→ EXERCISE: Every line of the data that contains the string "from" must be copied.

↓

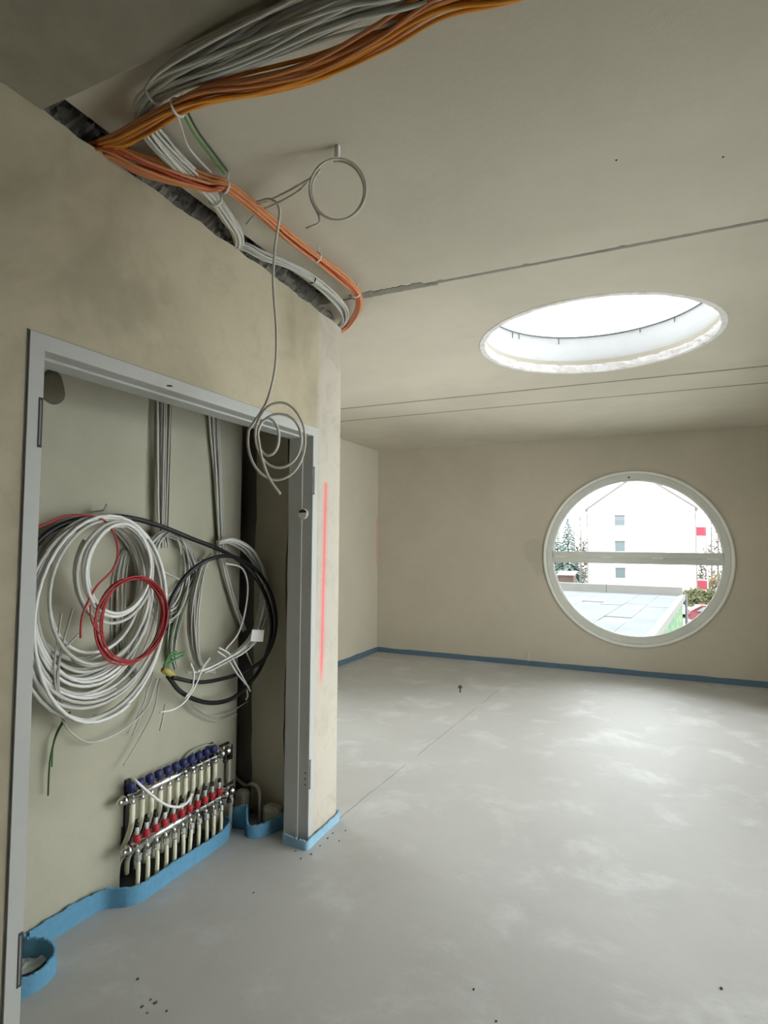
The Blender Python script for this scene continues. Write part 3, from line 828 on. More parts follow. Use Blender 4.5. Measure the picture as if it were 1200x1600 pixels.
for pts_, m_ in (([(328, 1028), (316, 1045), (306, 1070), (290, 1095), (272, 1108), (250, 1113)], 'bright_cable'), ([(298, 1036), (303, 1052), (300, 1075), (290, 1090)], 'bright_cable'),
                 ([(342, 1012), (358, 1022), (372, 1045), (391, 1080)], 'bright_cable'), ([(340, 1018), (356, 1030), (370, 1052), (389, 1074)], 'bright_cable'),
                 ([(383, 1015), (392, 1035), (402, 1058), (410, 1068)], 'white_cable'), ([(258, 1100), (255, 1120), (250, 1142)], 'white_cable2'), ([(375, 1050), (381, 1065), (387, 1085), (384, 1094)], 'white_cable'),
                 ([(402, 965), (408, 980), (416, 962)], 'bright_cable')):
    cable(rcx, [cl(x, y, -.37 if m_ == 'bright_cable' else -.40) for x, y in pts_], .0042, M[m_])
for pts_ in ([(300, 1102), (330, 1118), (360, 1112), (388, 1095)], [(280, 1080), (300, 1108), (335, 1126), (370, 1116)]):
    cable(rcx, [cl(x, y, -.47) for x, y in pts_], .003, M['white_cable2'])
gl = thing('wire', tuple(cl(262, 1050, -.40)), 'bright green wire ends taped beside the black conduit', 'wire')
for pts_ in ([(256, 1040), (268, 1026), (288, 1018)], [(258, 1036), (266, 1022), (276, 1018)], [(256, 1042), (272, 1031), (286, 1024)]):
    cable(gl, [cl(x, y, -.385) for x, y in pts_], .0045, M['green'])
MB().tube([cl(254, 1046, -.40), cl(262, 1050, -.395), cl(272, 1056, -.39)], [.012, .016, .010], 10).build('tape', M['tape'], gl, True)
tg_ = cl(401, 993, -.30, .12)
ex, ez = V((.2, .97, -.05)).normalized(), V((0, .12, 1)).normalized()
c_ = [tg_ - ex * .042 - ez * .026, tg_ + ex * .042 - ez * .034, tg_ + ex * .046 + ez * .026, tg_ - ex * .036 + ez * .032]
nn = V((.004, 0, 0))
tgo = make('paper_tag', [*c_, *[p + nn for p in c_]], [(0, 1, 2, 3), (7, 6, 5, 4), (0, 4, 5, 1), (1, 5, 6, 2), (2, 6, 7, 3), (3, 7, 4, 0)], M['paper'])
tag(tgo, 'small blank white tag clipped to the right coil', 'tag')

# black conduit
bc = thing('conduit', tuple(cl(345, 1100, -.40)), 'black flexible conduit looped over the right coil', 'conduit')
pts = [(20, 905), (45, 862), (75, 832), (110, 815), (150, 808), (195, 808), (245, 820), (300, 842), (350, 862), (385, 885), (410, 920), (424, 965), (420, 1010), (400, 1055), (365, 1090), (325, 1098), (285, 1083), (262, 1056)]
dx = [-.44, -.44, -.44, -.435, -.43, -.42, -.41, -.40, -.39, -.385, -.38, -.375, -.375, -.38, -.39, -.40, -.40, -.40]
cable(bc, [cl(x, y, d, .09) for (x, y), d in zip(pts, dx)], .0105, M['black'], 'hose', 8, 10)
pts = [(258, 985), (268, 935), (295, 895), (330, 873), (365, 870), (400, 890), (422, 925), (431, 965), (427, 1000), (412, 1030), (385, 1048), (350, 1060), (310, 1066), (268, 1058)]
cable(bc, [cl(x, y, -.36 if 2 < i < 10 else -.385, .11) for i, (x, y) in enumerate(pts)], .0095, M['black'], 'hose', 8, 10)

# thin white cable over the manifold
tc = thing('cable', tuple(at(270, 1258, 0, -.36)), 'short bright white cable sagging in front of the manifold', 'cable')
cable(tc, [at(206, 1216, 0, -.46), at(212, 1220, 0, -.40), at(232, 1238, 0, -.375), at(256, 1256, 0, -.36), at(278, 1261, 0, -.36), at(292, 1254, 0, -.365), at(300, 1241, 0, -.38)], .006, M['bright_cable'], per=8)
ta = thing('cable', tuple(at(300, 1185, 0, -.49)), 'thin grey cable arched on the wall above the manifold', 'cable')
cable(ta, [at(283, 1192, 0, -.48), at(296, 1176, 0, -.485), at(318, 1165, 0, -.485), at(342, 1165, 0, -.485), at(358, 1172, 0, -.485)], .004, M['white_cable2'])

# ------------------------------------------------------------------ heating manifold
mf = thing('heating_manifold', (-.44, 2.09, 0), 'chrome underfloor heating manifold with blue and red caps', 'manifold')
Y0, Y1 = 1.835, 2.375; NP = 11
ZU, ZL, XU, XLo = .405, .212, -.445, -.415
def rail(z, x):
    o = MB().cyl((x, Y0 - .03, z), (x, Y1 + .02, z), .015, n=16).build('rail', M['chrome'], mf, True)
    cap = MB().add(*lathe((x, Y0 - .02, z), (0, -1, 0), [(0, .015), (.0, .020), (.018, .020), (.02, .014), (.034, .014), (.042, .009)], 16)).build('end_cap', M['chrome'], o, True)
    for i in range(NP):
        y = Y0 + (Y1 - Y0) * (i + .3) / (NP - .4)
        MB().cyl((x, y - .012, z), (x, y - .007, z), .018, n=14).build('collar', M['chrome'], o, True)
    return o
rail(ZU, XU); rail(ZL, XLo)
rr = random.Random(5)
for i in range(NP):
    y = Y0 + (Y1 - Y0) * (i + .3) / (NP - .4)
    # blue cap above the upper rail
    MB().add(*lathe((XU - .004, y, ZU + .010), (-.35, 0, 1), [(0, .010), (.012, .010), (.014, .0185), (.040, .0175), (.044, .012)], 14)).build('blue_cap', M['blue_knob'], mf, True)
    # ivory pipe from the upper rail running down behind the lower rail
    MB().cyl((XU, y, ZU - .012), (XU, y, ZU - .034), .011, n=10).build('nut', M['chrome'], mf, True)
    MB().tube(spline([(XU, y, ZU - .03), (XU - .005, y, .28), (XU - .06, y + .004, .17), (XU - .13, y + .004, .08), (XU - .14, y + .004, .0)], 4), .0115, 10).build('pipe', M['ivory'], mf, True)
    # flow meter: clear tube with a dark head and red base on the lower rail
    MB().add(*lathe((XLo, y, ZL + .012), (0, 0, 1), [(0, .013), (.012, .0155), (.028, .0155), (.032, .011)], 14)).build('red_cap', M['red_knob'], mf, True)
    fm = MB().add(*lathe((XLo, y, ZL + .042), (0, 0, 1), [(0, .008), (.034, .008)], 10)).build('flow_meter', M['foil'], mf, True)
    MB().add(*lathe((XLo, y, ZL + .075), (0, 0, 1), [(0, .0095), (.014, .0095), (.016, .006)], 10)).build('meter_cap', M['black_plastic'], fm, True)
    # lower outlet with nut and pipe
    lx = XLo + .012; jit = rr.uniform(-.006, .010)
    MB().cyl((XLo, y, ZL - .012), (lx, y, ZL - .030), .009, n=10).build('outlet', M['chrome'], mf, True)
    MB().add(*lathe((lx, y, ZL - .030), (.05, 0, -1), [(0, .010), (.003, .0145), (.026, .0145), (.030, .011)], 8)).build('nut', M['chrome'], mf)
    MB().tube(spline([(lx, y, ZL - .052), (lx + .003, y - .004 + jit * .5, .10), (lx + .004, y - .012 + jit, .0)], 4), .0088, 10).build('pipe', M['ivory'], mf, True)
# brackets and end valves
MB().box((-.5, Y1 - .01, .16), (-.49, Y1 + .02, .46)).box((-.5, Y1 - .005, ZU - .012), (XU, Y1 + .012, ZU + .012)).build('bracket', M['chrome'], mf)
MB().box((-.5, Y0 + .02, .16), (-.49, Y0 + .045, .46)).box((-.5, Y0 + .025, ZU - .012), (XU, Y0 + .04, ZU + .012)).build('bracket', M['black_plastic'], mf)
for z, x in ((ZU, XU), (ZL, XLo)):
    vl = MB().add(*lathe((x, Y1 + .018, z), (0, 1, 0), [(0, .015), (.002, .022), (.022, .022), (.024, .017), (.05, .017), (.052, .021), (.066, .021)], 14)).build('valve', M['chrome'], mf, True)
    MB().cyl((x, Y1 + .045, z + .015), (x, Y1 + .045, z + .035), .006, n=8).build('valve_stem', M['chrome'], vl)
    bevel_box('handle', (x - .008, Y1 + .02, z + .033), (x + .008, Y1 + .085, z + .043), M['black_plastic'], vl, .003, 2)
    MB().add(*lathe((x + .004, Y1 + .045, z - .016), (.4, 0, -1), [(0, .008), (.016, .008), (.018, .013), (.032, .013)], 10)).build('drain_cock', M['black_plastic'], vl, True)
# stainless pipes at the right of the manifold
sp = thing('water_pipe', (-.47, 2.50, 0), 'bent stainless pipe rising from the manifold to the wall chase', 'pipe')
MB().tube(spline([(XU, Y1 + .07, ZU + .004), (-.455, Y1 + .10, ZU + .015), (-.468, Y1 + .118, ZU + .006), (-.47, Y1 + .122, ZU - .03), (-.47, Y1 + .122, .26), (-.472, Y1 + .124, .225), (-.48, Y1 + .145, .205), (-.49, Y1 + .175, .200), (-.53, Y1 + .25, .200)], 6), .0105, 10).build('tube', M['steel'], sp, True)
MB().add(*lathe((-.468, Y1 + .122, ZU - .06), (0, 0, 1), [(0, .012), (.003, .016), (.07, .016), (.073, .012)], 12)).build('fitting', M['black_plastic'], sp, True)
sp2 = thing('water_pipe', (-.43, 2.46, 0), 'short stainless pipe dropping from the lower manifold valve to the floor', 'pipe')
MB().tube(spline([(XLo, Y1 + .07, ZL), (-.42, Y1 + .085, ZL - .002), (-.43, Y1 + .095, ZL - .02), (-.435, Y1 + .097, .12), (-.437, Y1 + .097, .0)], 6), .0100, 10).build('tube', M['steel'], sp2, True)
MB().add(*lathe((-.434, Y1 + .097, .13), (0, 0, 1), [(0, .011), (.003, .0145), (.03, .0145), (.033, .011)], 12)).build('fitting', M['steel'], sp2, True)
sp3 = thing('water_pipe', tuple(at(405, 1282, 1, 2.60)), 'copper tinted pipe bending out of the chase down to the floor', 'pipe')
MB().tube(spline([(-.55, 2.64, at(388, 1226, 1, 2.6).z + .005), at(384, 1228, 1, 2.62), at(394, 1225, 1, 2.60), at(402, 1229, 1, 2.60), at(406, 1240, 1, 2.60), at(406, 1262, 1, 2.60), V((at(405, 1282, 1, 2.6).x, 2.60, .0))], 6), .0100, 10).build('tube', M['steel'], sp3, True)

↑

→ RESULT BELOW:
The Blender Python script for this scene continues. Write part 3, from line 828 on. More parts follow. Use Blender 4.5. Measure the picture as if it were 1200x1600 pixels.
    # ivory pipe from the upper rail running down behind the lower rail
sp = thing('water_pipe', (-.47, 2.50, 0), 'bent stainless pipe rising from the manifold to the wall chase', 'pipe')
sp2 = thing('water_pipe', (-.43, 2.46, 0), 'short stainless pipe dropping from the lower manifold valve to the floor', 'pipe')